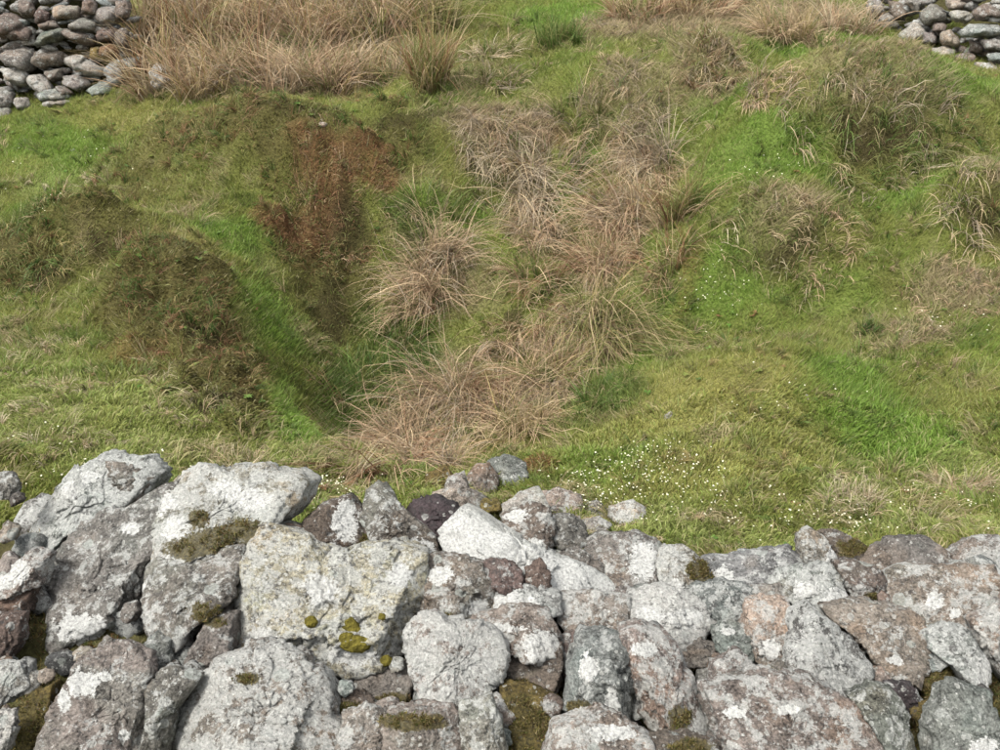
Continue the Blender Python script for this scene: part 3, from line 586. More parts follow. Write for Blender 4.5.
def stone_from(poly, Y, tint, parent, name='stone', amt=.5, whites=(), mosses=(), level=4, label=None, thick=None, rough=1., facets=9, sink=.44, dark=1., lean=0.):
    Qp = np.array(poly, float); c, A = centroid(Qp); C = at_depth(c[0], c[1], Y); dep = float(np.dot(C-np.array([0, 0, CZ]), FW))
    Q = (Qp-c)*dep/F; Q[:, 1] *= -1
    if ((Q[:, 0]*np.roll(Q[:, 1], -1)-np.roll(Q[:, 0], -1)*Q[:, 1]).sum()) < 0: Q = Q[::-1]
    Q = Q*1.055; mn = min(np.ptp(Q[:, 0]), np.ptp(Q[:, 1])); mx = max(np.ptp(Q[:, 0]), np.ptp(Q[:, 1])); th = thick or (.5*mn+.25*mx)
    L, T = stone_shape(Q, th, level, rough, facets); L[:, 2] -= lean*L[:, 1]          # laid back into the slope of the wall
    Wd = L[:, :1]*RT+L[:, 1:2]*UP-L[:, 2:3]*FW
    C2 = C+FW*th*sink; Mk = marks(Wd+C2, whites, mosses, amt)
    rs = np.random.default_rng(SEED[0]); t = dark*np.array([1.04, 1., .955])*np.array(TINT[tint])*rs.uniform(.88, 1.05)*(1+rs.normal(0, .015, 3))
    me = mesh_np('stone', Wd, T, [M_ROCK], np.tile(t, (len(Wd), 1)), level > 3, {'marks': Mk})
    o = link(name, me, parent, C2)
    if label: o['label'] = label
    if parent is not None and len(mosses): MOSSY.append((Wd+C2, T, Mk[:, 1]))
    return o
def vcrest(u): return np.interp(u, [-100, 0, 150, 290, 400, 500, 600, 700, 850, 1000, 1100], [470, 475, 478, 482, 500, 515, 540, 553, 540, 542, 545])
def wall_Y(u, v):
    t = (v-vcrest(u))/(750-vcrest(u)); return 2.78-.86*t
def pocket(u, v): return at_depth(u, v, wall_Y(u, v))
WALL = empty('dry_stone_wall', (0, 2.3, .0), 'broad tumbled wall of lichened grey stones across the foreground', 'stone wall', 'dry stone walls')
WALL['kind'] = 'thing'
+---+
→ **Written problem**
Repeat the data exactly, without the pictures.

→ **Completed task**
Continue the Blender Python script for this scene: part 3, from line 586. More parts follow. Write for Blender 4.5.
def stone_from(poly, Y, tint, parent, name='stone', amt=.5, whites=(), mosses=(), level=4, label=None, thick=None, rough=1., facets=9, sink=.44, dark=1., lean=0.):
    Qp = np.array(poly, float); c, A = centroid(Qp); C = at_depth(c[0], c[1], Y); dep = float(np.dot(C-np.array([0, 0, CZ]), FW))
    Q = (Qp-c)*dep/F; Q[:, 1] *= -1
    if ((Q[:, 0]*np.roll(Q[:, 1], -1)-np.roll(Q[:, 0], -1)*Q[:, 1]).sum()) < 0: Q = Q[::-1]
    Q = Q*1.055; mn = min(np.ptp(Q[:, 0]), np.ptp(Q[:, 1])); mx = max(np.ptp(Q[:, 0]), np.ptp(Q[:, 1])); th = thick or (.5*mn+.25*mx)
    L, T = stone_shape(Q, th, level, rough, facets); L[:, 2] -= lean*L[:, 1]          # laid back into the slope of the wall
    Wd = L[:, :1]*RT+L[:, 1:2]*UP-L[:, 2:3]*FW
    C2 = C+FW*th*sink; Mk = marks(Wd+C2, whites, mosses, amt)
    rs = np.random.default_rng(SEED[0]); t = dark*np.array([1.04, 1., .955])*np.array(TINT[tint])*rs.uniform(.88, 1.05)*(1+rs.normal(0, .015, 3))
    me = mesh_np('stone', Wd, T, [M_ROCK], np.tile(t, (len(Wd), 1)), level > 3, {'marks': Mk})
    o = link(name, me, parent, C2)
    if label: o['label'] = label
    if parent is not None and len(mosses): MOSSY.append((Wd+C2, T, Mk[:, 1]))
    return o
def vcrest(u): return np.interp(u, [-100, 0, 150, 290, 400, 500, 600, 700, 850, 1000, 1100], [470, 475, 478, 482, 500, 515, 540, 553, 540, 542, 545])
def wall_Y(u, v):
    t = (v-vcrest(u))/(750-vcrest(u)); return 2.78-.86*t
def pocket(u, v): return at_depth(u, v, wall_Y(u, v))
WALL = empty('dry_stone_wall', (0, 2.3, .0), 'broad tumbled wall of lichened grey stones across the foreground', 'stone wall', 'dry stone walls')
WALL['kind'] = 'thing'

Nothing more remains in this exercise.